Anonymous ID: dffa58 June 6, 2020, 2:07 p.m. No.9506949   🗄️.is 🔗kun   >>7021 >>7238 >>7331

>>9506425 lb

>PFCs are always disciplined more harshly than errant generals. Let them serve as examples of the standards they refused to set and maintain.

 

>>9506425

>PFCs are always disciplined more harshly than errant generals. Let them serve as examples of the standards they refused to set and maintain.

 

LET'S SEE IF MATTIS SETS THE SAME STANDARDS FOR HIMSELF?

Bring back Court Martials!

 

UCMJ crackdown: Why Mattis thinks commanders have gone soft on misconduct

The number of courts-martial and other severe punishments meted out to misbehaving troops across the military has steadily declined in recent years, raising concerns at the Pentagon’s highest levels that some commanders have gone soft on traditional military discipline.'''

 

The total of general, special and summary court-martial cases handled by the Army, Navy, Air Force and Marines has plummeted by nearly 70 percent during the past decade — down from 6,377 in 2007 to 1,980 in 2017, according to a Military Times analysis.

 

Military Times found that less severe non-judicial punishment cases also tumbled — down nearly 40 percent over the same span.

 

The dive in Uniform Code of Military Justice enforcement far outpaced the drawdown in overall active-duty troops. Combined end strength of the four services dropped by 14 percent since 2007 to roughly 1.3 million in 2017.

 

Many military experts believe a primary cause for the falling UCMJ numbers stems from commanders’ decisions to opt against courts-martial proceedings or NJPs and instead lean on administrative discipline, which often results in the accused service member getting kicked out of the military.

 

Administrative discipline tends to be bureaucratically easier and less time-consuming than traditional UCMJ measures to punish misconduct.

 

That may explain the highly unusual Aug. 13 memo that Secretary of Defense Jim Mattis fired off, when he voiced concerns that today’s military commanders may be jeopardizing the force’s long-term good order and discipline.

 

“Leaders must be willing to choose the harder right over the easier wrong,” Mattis wrote in the memo, which was obtained by Military Times.

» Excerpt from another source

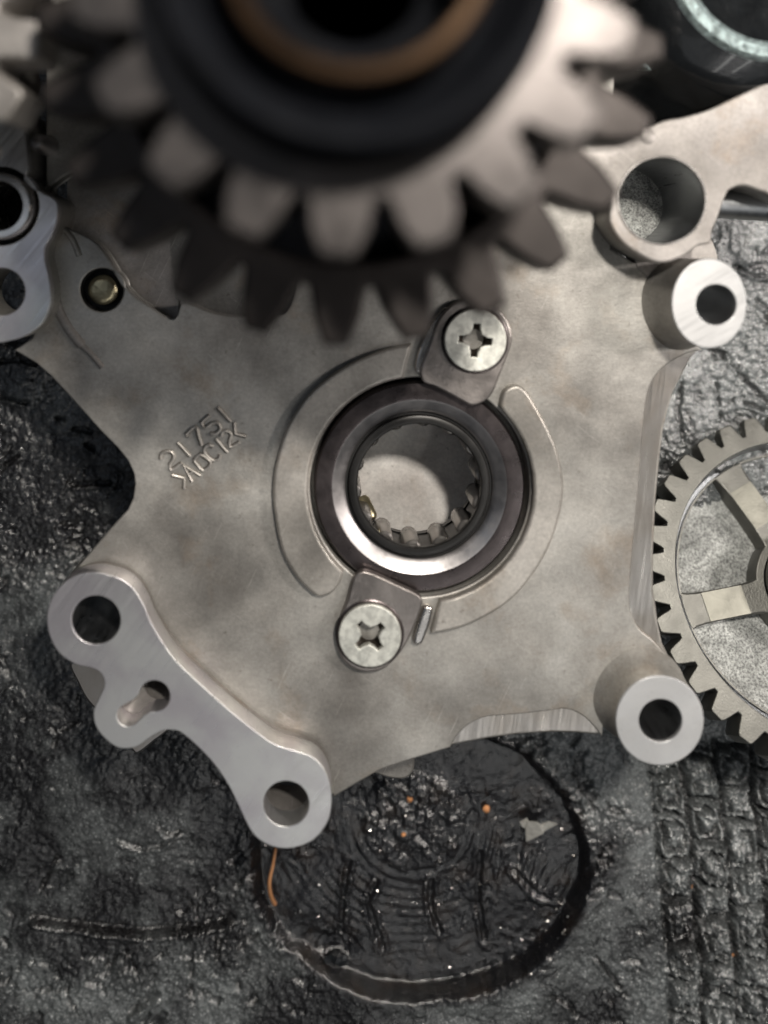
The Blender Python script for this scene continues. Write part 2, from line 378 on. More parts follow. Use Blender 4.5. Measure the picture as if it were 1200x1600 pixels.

https://www.militarytimes.com/news/your-military/2018/09/10/ucmj-crackdown-why-mattis-thinks-commanders-have-gone-soft-on-misconduct/

Anonymous ID: dffa58 June 6, 2020, 2:09 p.m. No.9506985   🗄️.is 🔗kun   >>7011

>>9506915

>Esper is the former secretary of the Army, and was a lobbyist for the weapons manufacturer Raytheon.

 

Is "Raytheon" the same company that Mattis was involved with?